We "done good" yesterday by driving into the storm. It poured late last night and this morning it was grey, but no rain. We decided to keep pushing west and then start a swing south.
Route 81 from Lima is a small 2 laner that got us to Indiana in an hour or so. Corn and soy, or soy and corn, take your pick. They seem to always alternate the corn and soy fields side by side so we are assuming it has to do with crop rotation and also reducing cross pollination of different seed type (but I am a computer guy and Dave is a power guy so what do we know?).
I love the open fields from horizon to horizon, probably because I have spent 50+ years staring at trees. The roads go either east-west or north south. So it is nearly impossible to get lost (despite my best efforts..).
I should have been a history or geography major so I could understand the changes with time of this area. I can guess (remember, engineer) that there used to be small farms that hacked a living from the wilderness followed by small towns with division of labor, followed by bigger agriculture feeding the cities via rail followed by megafarms consolidating all the smaller farms followed by what ever comes next.
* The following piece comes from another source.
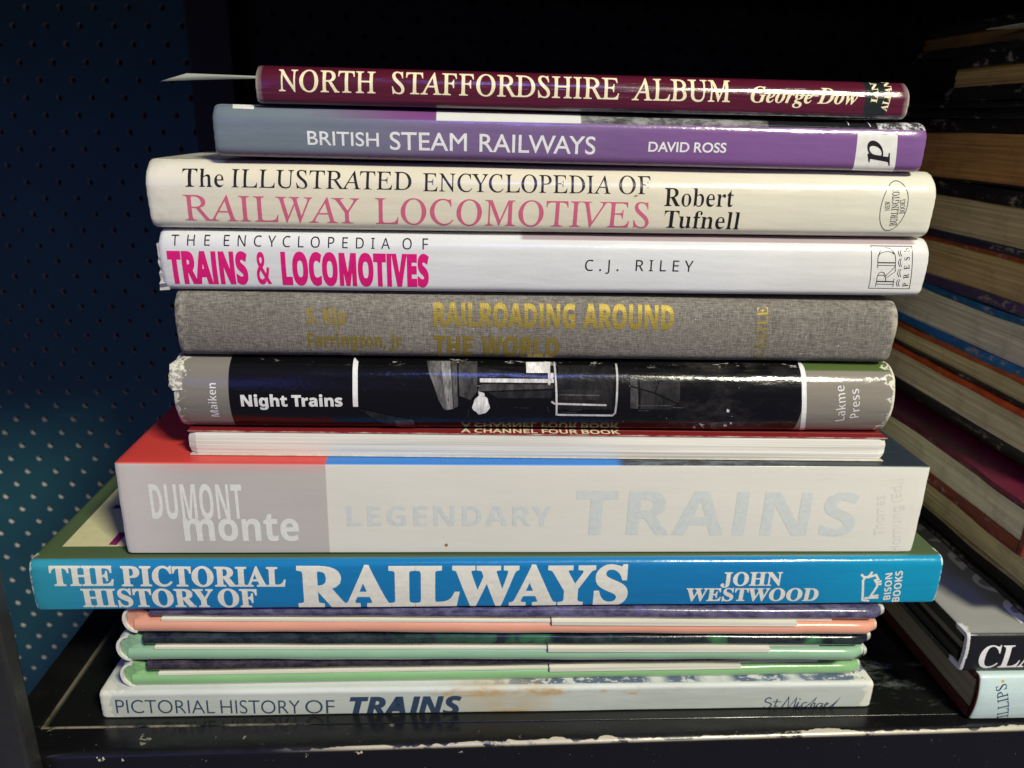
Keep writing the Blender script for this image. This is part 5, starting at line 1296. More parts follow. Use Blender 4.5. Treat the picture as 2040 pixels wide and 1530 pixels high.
top_decal('cover_panel', [(-0.1556, 0.0078), (0.1300, 0.0078), (0.1300, 0.19), (-0.1556, 0.19)], ztop, yel, blu, ori)
top_decal('cover_letter', [(-0.14004, 0.00887), (-0.13988, 0.01754), (-0.13688, 0.01754), (-0.13716, 0.00852)], ztop + 0.0001, plain('cover_magenta', (0.22, 0.02, 0.12), 0.3), blu, ori)
top_decal('cover_letter', [(-0.15039, 0.0361), (-0.1499, 0.03894), (-0.14783, 0.03894), (-0.14666, 0.03611)], ztop + 0.0001, plain('cover_magenta_dark', (0.10, 0.03, 0.12), 0.3), blu, ori)

# 4. the thick pale book
B = BOOKS['leg']
leg = book('leg', 'thick_hardback', 'thickest book of the pile, pale cream and grey spine with red cover corner')
xg = 0.06983
n = NB('pale_jacket')
fade = n.step(n.Z, B['H'] - 0.0050, B['H'] - 0.0006)
grey = n.mix(fade, (0.50, 0.475, 0.435), (0.62, 0.40, 0.37))
grey = n.mix(n.inv(n.step(n.X, 0.0, 0.03)), grey, (0.60, 0.56, 0.53))
c = n.mix(n.step(n.X, xg - 0.0002, xg + 0.0002), grey, (0.72, 0.71, 0.62))
tp = n.mul(n.step(n.Z, B['H'] - 0.0008, B['H'] - 0.0003), n.step(n.Y, -0.001, 0.0006))
ph = n.mix(n.step(n.noise(260.0, 4.0, 0.7, (0.5, 1, 1)), 0.35, 0.7), (0.012, 0.02, 0.03), (0.12, 0.15, 0.18))
ph = n.mix(n.step(n.X, 0.222, 0.245), ph, (0.022, 0.035, 0.050))
cov = n.mix(n.step(n.X, 0.16943, 0.17385), (0.02, 0.20, 0.62), ph)
cov = n.mix(n.step(n.X, xg - 0.0004, xg + 0.0004), (0.64, 0.06, 0.05), cov)
c = n.mix(tp, c, cov)
m = paper_finish(n, c, B, wear=0.35, wearcol=(0.72, 0.70, 0.62), rough=0.3, edge=0.002, dirt=0.03, amt=0.35)
jacket_mesh('jacket', B, 0.215, m, leg, wob=0.00008, seed=4)
pages_mesh(B, 0.215, page_mat('clean_pages', (0.70, 0.68, 0.60)), leg)
lettering('leg', leg, 0.32, 0.35)
cx, cy = 0.11097, 0.00334
printed('stain', B, poly([(cx + 0.0006 * math.cos(a) * (1 + .2 * math.sin(3 * a)), cy + 0.0007 * math.sin(a)) for a in [k * math.pi / 6 for k in range(12)]]), ink('brown_stain', (0.30, 0.20, 0.05), 0.6), leg)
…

We saw a lot of abandoned houses, churches and barns which would bear out the idea of little farms getting gobbled up. Also the small towns in eastern Indiana have a lot of empty, dusty store fronts. I must say that if you stop anywhere to look at a map, anyone walking by will ask if you need help. That friendly mid-westerner myth seems to be real because everyone is very helpful.
We turned south and followed Rt 1 until we hit one of two detours (which take you half way to California and back by the way). Since everything is square, a detour can only mean you are going a long way out of your way. I bet these little starving towns hate detours around their towns!
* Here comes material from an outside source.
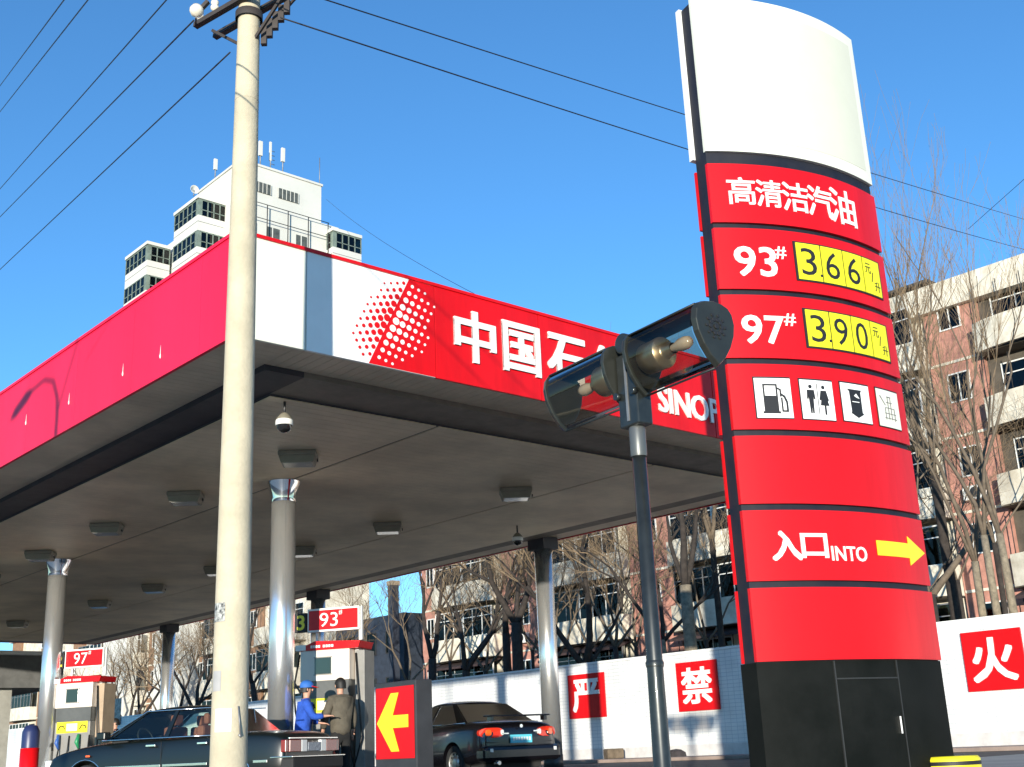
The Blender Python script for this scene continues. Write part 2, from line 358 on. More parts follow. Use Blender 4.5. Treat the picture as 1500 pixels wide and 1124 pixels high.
# ================================================================ PYLON
PX = Vector((.9, .44, 0)).normalized(); PN = Vector((PX.y, -PX.x, 0)); P0 = Vector((2.481, 13.0, 0))
prot = math.atan2(PX.y, PX.x)
pyl = thing('sign_pylon', 'tall black pylon with curved red panels showing fuel prices and an entrance arrow', 'sign pylon', P0, prot)
PWID, BUL = 2.62, .26
def bul(x): return BUL * (1 - ((x - PWID / 2) / (PWID / 2)) ** 2)
def pyl_uv(px, py):
    d = ray(px, py); off = 0
    for _ in range(6):
        t = ((P0 + PN * off - CP).dot(PN)) / d.dot(PN); P = CP + d * t; u = (P - P0).dot(PX); off = bul(max(0, min(PWID, u)))
    return u, P.z
def curved(x0, x1, z0, z1, th, name, m, parent, off=0.0, back=False, n=18):
    b = MB(); vs = []
    for i in range(n + 1):
        x = x0 + (x1 - x0) * i / n; f = bul(x) + off
        if back: ya, yb = CT + .002 + th, CT + .001
        else: ya, yb = -f - .012, (-f - .012 + th)
        if back: ya = CT + .075 + .3 * f
        vs += [(x, ya, z0), (x, ya, z1), (x, yb, z1), (x, yb, z0)]
    fs = []
    for i in range(n):
        for k in range(4): fs.append((i * 4 + k, i * 4 + (k + 1) % 4, i * 4 + 4 + (k + 1) % 4, i * 4 + 4 + k))
    b.add(vs, fs, True); b.add(vs, [(3, 2, 1, 0), tuple(n * 4 + k for k in range(4))])
    me = b.mesh(name, m)
    try: me.set_sharp_from_angle(angle=R(40))
    except Exception: pass
    return link(name, me, parent)
CT = .24
# core behind the panels, curved front, so gaps between panels read as black grooves
b = MB(); vs = []; n = 18
for i in range(n + 1):
    x = .02 + (PWID - .04) * i / n; vs += [(x, -bul(x) * .97 + .03, .0), (x, -bul(x) * .97 + .03, 9.5), (x, CT, 9.5), (x, CT, .0)]
for i in range(n):
    for k in range(4): b.add([], []); b.f.append((i * 4 + k, i * 4 + (k + 1) % 4, i * 4 + 4 + (k + 1) % 4, i * 4 + 4 + k)); b.sm.append(False)
b.v = [tuple(v) for v in vs]; b.f += [(3, 2, 1, 0), tuple(n * 4 + k for k in range(4))]; b.sm += [False, False]
b.build('core', pylonblack, pyl)
curved(0, PWID, 7.36, 9.56, .05, 'top_panel', cream, pyl); curved(.08, PWID - .12, 7.52, 9.40, .004, 'top_panel_face', mat('cream_face', (.60, .60, .49), .5, var=.04, vscale=2), pyl, .004)
pz = [7.19 - i * .8565 for i in range(8)]
panels = []
for i in range(7):
    panels.append(curved(0, PWID, pz[i + 1] + .075, pz[i], .045, 'red_panel', red, pyl))
    curved(.0, PWID, pz[i + 1] + .075, pz[i], .05, 'back_panel', red, pyl, off=-.14, back=True)
curved(-.02, PWID + .02, 7.36, 9.52, .05, 'back_panel', white, pyl, back=True)
# base
mb = MB(); vs = []
for i in range(19):
    x = -.0 + PWID * i / 18; vs += [(x, -bul(x) * .9 + .01, 0), (x, -bul(x) * .9 + .01, 1.262)]
mb.add(vs, [(i * 2, i * 2 + 1, i * 2 + 3, i * 2 + 2) for i in range(18)], True)
mb.add([(0, .01, 0), (0, .01, 1.262), (.0, CT + .05, 1.262), (.0, CT + .05, 0)], [(0, 1, 2, 3)]); mb.add([(PWID, .01, 0), (PWID, .01, 1.262), (PWID, CT + .05, 1.262), (PWID, CT + .05, 0)], [(3, 2, 1, 0)])
bs = mb.build('base', pylonbase, pyl)
def onp(mb, off): return mb.fn(lambda x, y, z: (x, -bul(x) + y - .012 - off, z))
def onbase(mb): return mb.fn(lambda x, y, z: (x, -bul(x) * .9 + .01 + y, z))
def sbox(x0, x1, z0, z1, y0, y1, n=6):
    m = MB()
    for i in range(n): m.box(x0 + (x1 - x0) * i / n, x0 + (x1 - x0) * (i + 1) / n, y0, y1, z0, z1)
    return m
u0, zt = pyl_uv(1228, 996); u1, _ = pyl_uv(1317, 996)
dr_ = onbase(sbox(u0, u1, .02, zt, -.014, -.002)).build('access_door', pylonbase, pyl)
gap = mat('door_seam', (.022, .023, .022), .6)
m = MB()
for (x0, x1, z0, z1) in [(u0 - .02, u0 - .005, .02, zt + .02), (u1 + .005, u1 + .02, .02, zt + .02), (u0 - .02, u0 - .005, zt + .02, 1.26), (u1 + .005, u1 + .02, zt + .02, 1.26)]: m.box(x0, x1, -.018, -.001, z0, z1)
mt = sbox(u0, u1, zt + .005, zt + .02, -.018, -.001, 8); m.add(mt.v, mt.f)
onbase(m).build('door_frame', gap, pyl)
uh, zh = pyl_uv(1319, 1062)
onbase(MB().box(uh - .012, uh + .012, -.05, -.012, zh - .09, zh + .09)).build('door_handle', chrome2, dr_)
# lettering on the panels
def pt(s, px0, py0, px1, py1, parent, m=white, off=.028, d=.008, size=None):
    """fits lettering between two measured corners (lower left, upper right as seen)"""
    ua, za = pyl_uv(px0, py0); ub, zb = pyl_uv(px1, py1)
    t = textmesh(s, ub - ua, zb - za, d, off); shift(t, ua, 0, za); onp(t, .0005).build('lettering', m, parent)
hei = .36
xs = [(1066, 300, 1103, 262), (1108, 303, 1142, 267), (1147, 309, 1180, 272), (1184, 316, 1215, 279), (1217, 325, 1248, 286)]
for ch, q in zip('高清洁汽油', xs):
    pt(ch, *q, panels[0], off=.016)
def quad(px, m, name, parent, y0=-.006, y1=.0):
    """small card on the curved panel, from four measured corners TL TR BR BL"""
    us = [pyl_uv(*p) for p in px]
    uL = (us[0][0] + us[3][0]) / 2; uR = (us[1][0] + us[2][0]) / 2; zT = (us[0][1] + us[1][1]) / 2; zB = (us[2][1] + us[3][1]) / 2
    onp(sbox(uL, uR, zB, zT, y0, y1), .0005).build(name, m, parent)
    return uL, uR, zB, zT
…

It sort of spit rain drops all day so we wore the rain stuff pretty much all day. It was cool so it was ok. Not like yesterday when it was 90 degrees and wearing rain gear was like donning a sweat suit.
We crossed the Ohio River and into Kentucky, and like every time we cross into Kentucky, things change, and not for the better as far as economic well being. (Still way better than West Virginia).
We found the "Hotel Chernobyl" which was an abandoned Comfort Inn, but a newer one was built right behind it (and we had no rubles to pay anyway "Comrade"..). Great Mexican restaurant (unlike the other night) and back to bed. This vacation stuff is exhausting.
I think we may go back up on the fertile plains of Ohio tomorrow since we have been through the Appalachian hills many times. We really need to get "way out west" somehow, but not this trip.